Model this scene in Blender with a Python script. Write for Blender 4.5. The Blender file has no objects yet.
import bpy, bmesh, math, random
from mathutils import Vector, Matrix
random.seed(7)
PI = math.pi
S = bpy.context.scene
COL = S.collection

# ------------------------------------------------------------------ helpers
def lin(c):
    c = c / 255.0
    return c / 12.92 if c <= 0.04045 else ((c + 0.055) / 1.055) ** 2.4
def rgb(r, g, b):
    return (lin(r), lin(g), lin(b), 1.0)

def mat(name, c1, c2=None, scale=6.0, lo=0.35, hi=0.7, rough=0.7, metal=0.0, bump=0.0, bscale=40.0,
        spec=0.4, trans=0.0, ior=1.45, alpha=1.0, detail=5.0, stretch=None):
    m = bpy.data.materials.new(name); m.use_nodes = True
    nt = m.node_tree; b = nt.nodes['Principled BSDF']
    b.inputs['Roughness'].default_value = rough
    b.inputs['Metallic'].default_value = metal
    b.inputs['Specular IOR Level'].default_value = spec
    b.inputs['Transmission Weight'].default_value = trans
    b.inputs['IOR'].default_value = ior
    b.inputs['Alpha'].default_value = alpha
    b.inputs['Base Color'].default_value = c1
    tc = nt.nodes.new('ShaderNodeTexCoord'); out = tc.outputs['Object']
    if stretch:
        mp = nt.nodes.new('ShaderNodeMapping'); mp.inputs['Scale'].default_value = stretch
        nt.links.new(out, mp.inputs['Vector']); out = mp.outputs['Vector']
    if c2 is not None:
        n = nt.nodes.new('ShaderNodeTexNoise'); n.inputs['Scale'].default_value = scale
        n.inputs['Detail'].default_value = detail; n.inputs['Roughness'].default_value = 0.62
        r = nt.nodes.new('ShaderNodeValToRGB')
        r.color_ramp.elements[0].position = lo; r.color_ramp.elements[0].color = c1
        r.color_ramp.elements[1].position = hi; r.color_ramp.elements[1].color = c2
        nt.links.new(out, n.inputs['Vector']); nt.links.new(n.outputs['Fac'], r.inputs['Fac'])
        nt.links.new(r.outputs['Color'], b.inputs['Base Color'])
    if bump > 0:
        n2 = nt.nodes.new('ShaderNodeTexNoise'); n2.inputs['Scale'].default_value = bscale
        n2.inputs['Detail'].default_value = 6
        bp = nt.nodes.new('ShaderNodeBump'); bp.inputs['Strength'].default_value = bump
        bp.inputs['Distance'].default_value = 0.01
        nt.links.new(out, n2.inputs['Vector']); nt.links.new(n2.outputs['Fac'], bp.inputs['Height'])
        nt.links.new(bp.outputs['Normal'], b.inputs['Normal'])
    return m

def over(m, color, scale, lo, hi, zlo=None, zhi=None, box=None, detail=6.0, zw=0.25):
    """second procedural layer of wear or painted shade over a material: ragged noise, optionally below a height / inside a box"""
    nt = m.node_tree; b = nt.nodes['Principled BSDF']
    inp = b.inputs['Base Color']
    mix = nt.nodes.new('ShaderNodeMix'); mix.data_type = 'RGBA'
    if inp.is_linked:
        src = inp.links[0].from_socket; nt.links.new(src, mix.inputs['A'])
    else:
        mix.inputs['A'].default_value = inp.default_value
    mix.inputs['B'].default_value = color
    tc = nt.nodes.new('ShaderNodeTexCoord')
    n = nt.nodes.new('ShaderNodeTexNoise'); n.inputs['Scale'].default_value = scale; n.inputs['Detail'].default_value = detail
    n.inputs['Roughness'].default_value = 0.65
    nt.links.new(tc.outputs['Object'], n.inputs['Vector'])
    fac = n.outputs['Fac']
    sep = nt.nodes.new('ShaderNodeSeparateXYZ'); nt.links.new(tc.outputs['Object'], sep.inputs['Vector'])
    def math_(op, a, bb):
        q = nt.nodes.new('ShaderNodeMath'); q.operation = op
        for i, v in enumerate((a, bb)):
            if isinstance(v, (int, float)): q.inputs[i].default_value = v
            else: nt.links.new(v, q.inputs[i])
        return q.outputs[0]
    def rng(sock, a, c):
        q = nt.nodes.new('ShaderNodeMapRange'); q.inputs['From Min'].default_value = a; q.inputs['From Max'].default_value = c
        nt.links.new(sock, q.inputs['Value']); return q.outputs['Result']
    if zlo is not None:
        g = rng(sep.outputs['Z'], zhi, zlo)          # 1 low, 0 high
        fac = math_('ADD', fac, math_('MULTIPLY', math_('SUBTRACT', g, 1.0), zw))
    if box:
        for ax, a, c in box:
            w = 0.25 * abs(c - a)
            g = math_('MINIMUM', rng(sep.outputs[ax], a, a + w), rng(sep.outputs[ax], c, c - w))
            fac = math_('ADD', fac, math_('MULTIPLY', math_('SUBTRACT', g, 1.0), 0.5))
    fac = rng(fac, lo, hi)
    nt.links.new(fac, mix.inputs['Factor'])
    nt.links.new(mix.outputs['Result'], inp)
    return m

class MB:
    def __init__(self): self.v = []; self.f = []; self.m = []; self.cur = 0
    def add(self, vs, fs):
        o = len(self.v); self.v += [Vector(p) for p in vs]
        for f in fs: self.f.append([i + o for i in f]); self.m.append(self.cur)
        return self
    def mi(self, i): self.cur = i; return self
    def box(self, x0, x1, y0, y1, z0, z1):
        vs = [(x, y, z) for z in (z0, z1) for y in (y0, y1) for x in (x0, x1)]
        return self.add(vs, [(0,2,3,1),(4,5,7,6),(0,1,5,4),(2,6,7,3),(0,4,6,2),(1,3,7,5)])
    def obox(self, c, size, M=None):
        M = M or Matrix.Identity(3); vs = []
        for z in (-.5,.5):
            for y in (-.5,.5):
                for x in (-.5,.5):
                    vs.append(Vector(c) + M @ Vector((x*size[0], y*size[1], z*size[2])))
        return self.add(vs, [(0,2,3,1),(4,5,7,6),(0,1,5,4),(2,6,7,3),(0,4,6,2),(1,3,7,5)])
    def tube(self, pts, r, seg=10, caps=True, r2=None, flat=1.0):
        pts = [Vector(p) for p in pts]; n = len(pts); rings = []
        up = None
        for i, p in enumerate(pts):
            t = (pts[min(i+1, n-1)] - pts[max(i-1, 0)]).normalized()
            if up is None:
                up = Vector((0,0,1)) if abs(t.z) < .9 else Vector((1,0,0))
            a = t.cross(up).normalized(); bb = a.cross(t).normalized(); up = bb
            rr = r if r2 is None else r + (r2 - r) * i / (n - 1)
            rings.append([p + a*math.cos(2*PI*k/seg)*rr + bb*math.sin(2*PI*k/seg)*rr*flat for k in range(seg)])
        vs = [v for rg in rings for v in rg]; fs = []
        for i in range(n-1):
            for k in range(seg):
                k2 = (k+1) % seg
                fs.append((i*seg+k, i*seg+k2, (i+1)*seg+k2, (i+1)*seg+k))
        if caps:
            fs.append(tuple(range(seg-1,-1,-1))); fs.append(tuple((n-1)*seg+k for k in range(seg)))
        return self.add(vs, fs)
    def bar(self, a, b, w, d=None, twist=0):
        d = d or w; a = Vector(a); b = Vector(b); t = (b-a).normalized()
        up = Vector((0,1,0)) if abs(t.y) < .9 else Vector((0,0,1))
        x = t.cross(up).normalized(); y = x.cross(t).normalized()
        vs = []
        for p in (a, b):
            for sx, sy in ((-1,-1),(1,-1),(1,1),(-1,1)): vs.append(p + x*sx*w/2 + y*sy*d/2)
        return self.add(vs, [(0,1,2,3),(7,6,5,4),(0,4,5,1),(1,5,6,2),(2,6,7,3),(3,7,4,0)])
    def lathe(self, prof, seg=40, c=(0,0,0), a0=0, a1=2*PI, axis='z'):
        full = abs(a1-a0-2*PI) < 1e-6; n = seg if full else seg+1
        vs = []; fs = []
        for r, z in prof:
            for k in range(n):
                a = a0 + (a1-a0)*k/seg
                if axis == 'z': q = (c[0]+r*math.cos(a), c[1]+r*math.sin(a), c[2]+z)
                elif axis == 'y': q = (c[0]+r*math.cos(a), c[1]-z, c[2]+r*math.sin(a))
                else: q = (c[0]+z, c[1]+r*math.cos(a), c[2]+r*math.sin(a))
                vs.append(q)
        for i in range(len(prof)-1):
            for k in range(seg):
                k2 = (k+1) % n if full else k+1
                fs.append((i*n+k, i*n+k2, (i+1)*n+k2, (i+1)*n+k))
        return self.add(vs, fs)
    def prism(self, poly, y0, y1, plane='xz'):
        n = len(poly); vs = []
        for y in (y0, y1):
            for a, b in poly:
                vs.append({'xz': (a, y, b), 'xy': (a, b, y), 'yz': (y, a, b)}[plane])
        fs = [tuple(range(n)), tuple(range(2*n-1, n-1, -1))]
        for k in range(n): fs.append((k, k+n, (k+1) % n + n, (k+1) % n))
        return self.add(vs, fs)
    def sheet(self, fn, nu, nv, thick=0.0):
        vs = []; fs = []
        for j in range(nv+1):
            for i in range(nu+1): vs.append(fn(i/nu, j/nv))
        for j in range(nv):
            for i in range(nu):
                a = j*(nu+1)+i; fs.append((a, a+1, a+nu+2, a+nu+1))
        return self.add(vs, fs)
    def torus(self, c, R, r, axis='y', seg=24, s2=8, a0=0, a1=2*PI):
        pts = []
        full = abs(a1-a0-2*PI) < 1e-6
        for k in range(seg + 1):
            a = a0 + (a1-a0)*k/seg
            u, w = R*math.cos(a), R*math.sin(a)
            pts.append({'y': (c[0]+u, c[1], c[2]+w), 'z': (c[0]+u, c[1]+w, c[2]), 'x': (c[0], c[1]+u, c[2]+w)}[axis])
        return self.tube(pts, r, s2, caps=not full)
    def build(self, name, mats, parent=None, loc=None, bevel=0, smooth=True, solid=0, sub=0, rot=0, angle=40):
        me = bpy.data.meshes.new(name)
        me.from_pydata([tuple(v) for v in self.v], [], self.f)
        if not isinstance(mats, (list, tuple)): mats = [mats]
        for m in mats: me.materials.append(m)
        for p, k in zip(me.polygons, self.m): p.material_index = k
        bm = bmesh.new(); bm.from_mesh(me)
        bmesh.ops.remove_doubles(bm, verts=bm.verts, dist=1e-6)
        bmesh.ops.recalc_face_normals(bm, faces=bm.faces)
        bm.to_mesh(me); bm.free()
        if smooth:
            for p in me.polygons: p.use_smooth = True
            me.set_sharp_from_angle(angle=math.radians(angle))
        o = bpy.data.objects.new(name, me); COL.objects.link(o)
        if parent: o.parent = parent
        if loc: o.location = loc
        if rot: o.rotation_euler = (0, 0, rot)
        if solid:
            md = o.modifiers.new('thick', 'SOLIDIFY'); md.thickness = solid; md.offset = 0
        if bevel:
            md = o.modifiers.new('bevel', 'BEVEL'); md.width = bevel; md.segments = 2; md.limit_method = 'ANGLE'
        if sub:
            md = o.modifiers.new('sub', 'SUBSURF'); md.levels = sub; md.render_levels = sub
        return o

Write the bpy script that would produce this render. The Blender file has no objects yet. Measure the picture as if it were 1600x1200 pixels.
● ● ● ● ● ● ●
▶ [REQUEST] Return the entries above unchanged, starting at the first line and stopping after the line with "COL = S.collection".

▶ [EXERCISE RESPONSE]
Model this scene in Blender with a Python script. Write for Blender 4.5. The Blender file has no objects yet.
import bpy, bmesh, math, random
from mathutils import Vector, Matrix
random.seed(7)
PI = math.pi
S = bpy.context.scene
COL = S.collection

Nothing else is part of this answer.